Spectacular views of the surrounding countryside make the towering Rock of Dunamase a place of strategic importance. The site of an early Christian settlement pillaged by the Vikings in 842, Dunamase became one of the most important Anglo-Norman strongholds in Laois. From 1325 until 1609, the castle belonged to the O’Moore family, before ownership passed to the Earl of Thomond. It was finally destroyed during the Cromwellian invasion in 1650, writes Harry Warren.
The limestone crag rises from the flat emerald plains of Laois like a jagged tooth, a defiant snarl of earth and stone that has witnessed the birth, betrayal, and slaughter of nations. Today, the Rock of Dunamase, standing stark at Dunamase, Aghnahily, Co. Laois, is a skeletal ruin of grey limestone, a silent sentinel brooding over the midlands.
You reach it by a narrow country road that feels too ordinary for such a place, then climb the ancient path that coils through shattered gateways and broken walls. Yet the land remembers. When the wind moves through the long grass, the air seems to tremble with iron striking iron, with the cries of warriors and the whispered prayers of kings.
This is no mere hill but a sacrificial altar of stone where the fate of Ireland was bartered and bloodied, from the first Viking screams to the roar of Cromwellian cannon.
The first recorded storm broke in 843AD. Ireland’s midlands were already scarred by Viking raids. Longships had pushed inland along river systems, carrying warriors the Irish called the ‘Fair Foreigners’. These Norse raiders were fast, disciplined, and ruthless. Monasteries burned behind them. Settlements were stripped bare. When they reached Dunamase, they found more than a hill. They found a refuge.

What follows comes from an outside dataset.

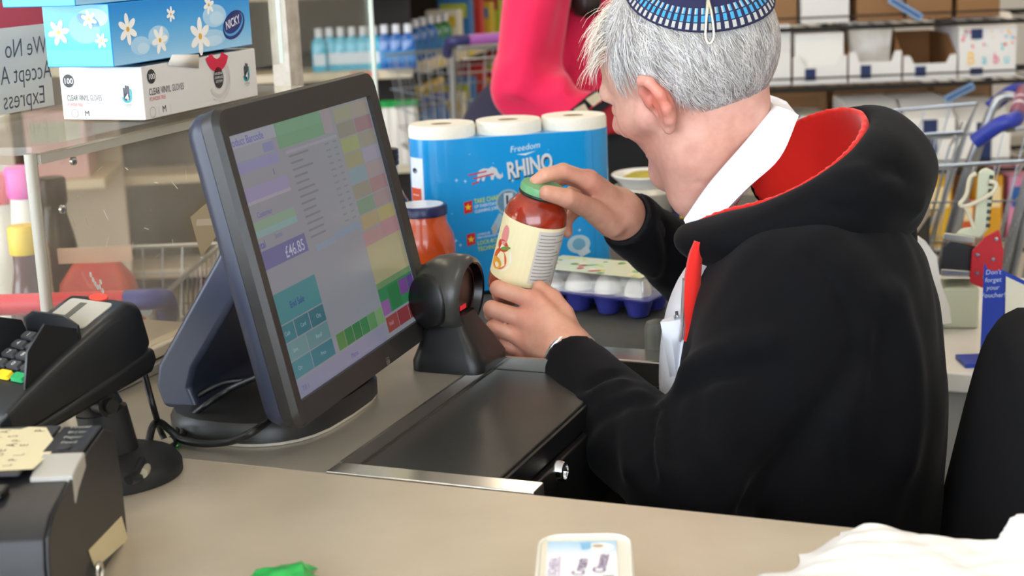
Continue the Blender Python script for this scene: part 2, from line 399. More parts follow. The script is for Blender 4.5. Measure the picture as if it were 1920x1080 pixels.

An early Christian settlement crowned the summit, protected by steep limestone slopes and primitive earthworks. For the local Uí Bairrche tribe, it was a sanctuary in a world coming apart. For the Vikings, it was a challenge.
According to the annals, the raiders attacked in 843AD, scaling the eastern approach under a rain of stones and spears. Fighting raged through the night. By dawn the defenders were overwhelmed. The settlement was plundered and destroyed. Timber buildings burned. Blood darkened the rock. Then the Norsemen were gone, leaving silence behind them.
By the 1160’s the Rock had become the seat of the Kings of Leinster and the stronghold of one of the most divisive figures in Irish history: Diarmait Mac Murchada. Diarmait was ambitious, calculating, and feared. From Dunamase he ruled a contested kingdom, but rivals closed in. In 1166AD he was driven into exile by a coalition led by the High King, Ruaidrí Ua Conchobair.
Standing on foreign shores, stripped of power, Diarmait made a decision that would alter Ireland forever. He sought help from across the Irish Sea.
He promised land, gold, and the hand of his daughter Aoife to a Cambro-Norman lord named Richard de Clare, known to history as Strongbow. In 1170AD Strongbow landed in Ireland with armoured knights, archers, and siege tactics unlike anything seen before.
Aoife’s marriage to Strongbow, likely sealed that same year, was more than a union. It was a transfer of destiny. Leinster would pass into Norman hands.
After Strongbow’s death in 1176AD, control of his vast Irish holdings eventually passed to William Marshal, one of the greatest knights of the medieval world. Marshal served four English kings and survived decades of political turmoil.
Where others saw a battered hilltop, he saw strategic dominance. Between roughly 1181AD and 1210AD, he transformed Dunamase into a formidable stone fortress.
Massive curtain walls followed the natural line of the rock. A powerful gatehouse guarded the main approach. A barbican created a deadly choke point. At the summit rose the Great
Keep, commanding sweeping views across Leinster.
The design turned geography into a weapon. Attackers who breached the outer defences faced narrow passages overlooked by archers. Heavy stones and burning materials could be dropped through murder holes. Every step upward was paid for in blood.